Unerbittlich fällt derzeit die Fehleranalyse aus. Robin Dutt, vor allem aber der so freundliche Präsident Bernd Wahler haben keinen Kredit mehr. Dutt wird vor allem angelastet, dass er sehenden (oder blinden?) Auges die seit Jahren augenfälligen Defizite in der Abwehr bestehen ließ und erst im Winter mit Kevin Großkreutz zumindest einen rechten Verteidiger holte, der bei allen technischen Defiziten bundesligatauglich ist. Der Rest würde wohl bei keinem anderen Erstligisten über den Status des Bankdrückers hinauskommen.
Dabei hat Dutt, der im Übrigen auch erst seit 15 Monaten im Amt ist, genau die Spieler (Großkreutz, Serey Dié, Mitch Langerak) verpflichtet, die die Fans in ihrer Kritik ausnehmen. Zudem gelang ihm die Vertragsverlängerung mit dem dauerverletzten Stürmer Daniel Ginczek und Kapitän Christian Gentner, dem unumstrittenen Kopf der Mannschaft.
In Stuttgart ist den meisten dann auch klar, dass der Verein gerade die Zeche für die Fehler der letzten Dekade zahlt. Die horrenden Ablösesummen, die man für die selbst ausgebildeten Stars Sami Khedira und Mario Gomez erlöste, wurden schlecht reinvestiert, die mittlerweile nur noch sprichwörtlich gute Stuttgarter Nachwuchsarbeit vernachlässigt und stattdessen auf durchschnittlich begabte (und oft überbezahlte) Neueinkäufe gesetzt.

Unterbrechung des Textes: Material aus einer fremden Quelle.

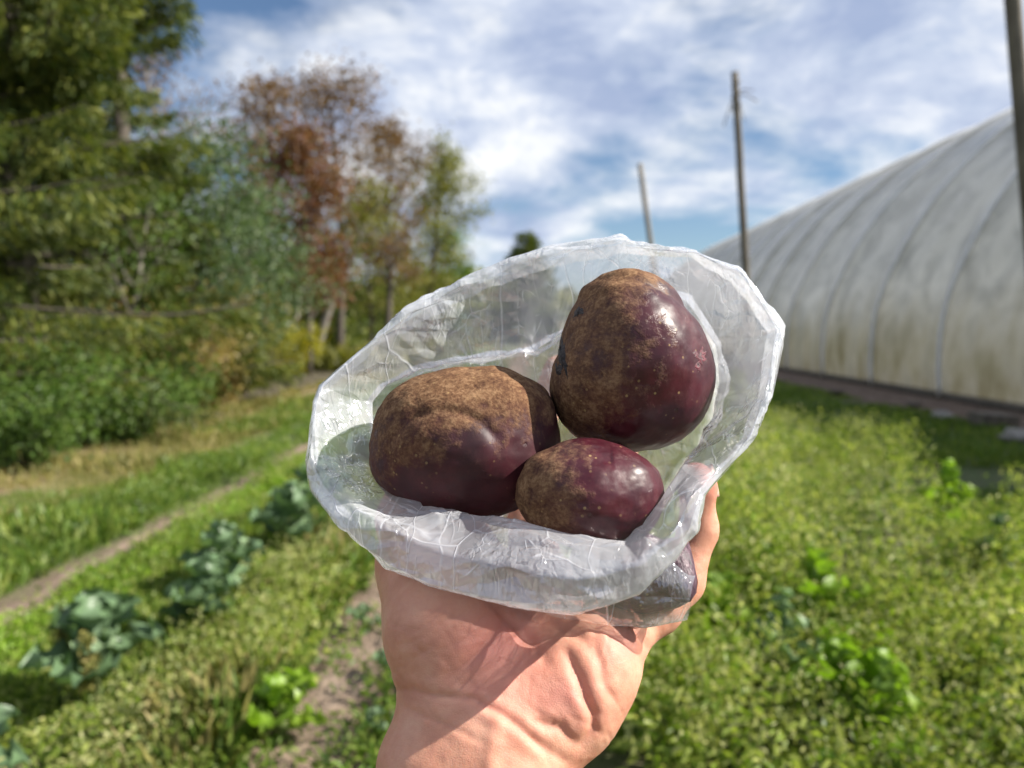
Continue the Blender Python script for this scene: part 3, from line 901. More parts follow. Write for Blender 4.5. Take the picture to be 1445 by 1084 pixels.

Dass der sehr wahrscheinliche Abstieg dann auch keine himmelschreiende Ungerechtigkeit, sondern die logische Konsequenz aus der Entwicklung seit 2007 ist, mindert den Schmerz im Schwäbischen auch nicht.
Ein Hoffnungsschimmer bleibt: Immerhin spielt man am Samstag gegen einen Gegner, bei dem Aufwand und Ertrag in einem noch schlechteren Verhältnis stehen wie bei den Schwaben. Wer darauf wettet, dass ausgerechnet die verwöhnten Wolfsburger Spieler am letzten Spieltag noch mal aufdrehen, muss schon einer der wenigen Fans der Niedersachsen sein. Für den VfB ist es ein Strohhälmle. Mehr nicht.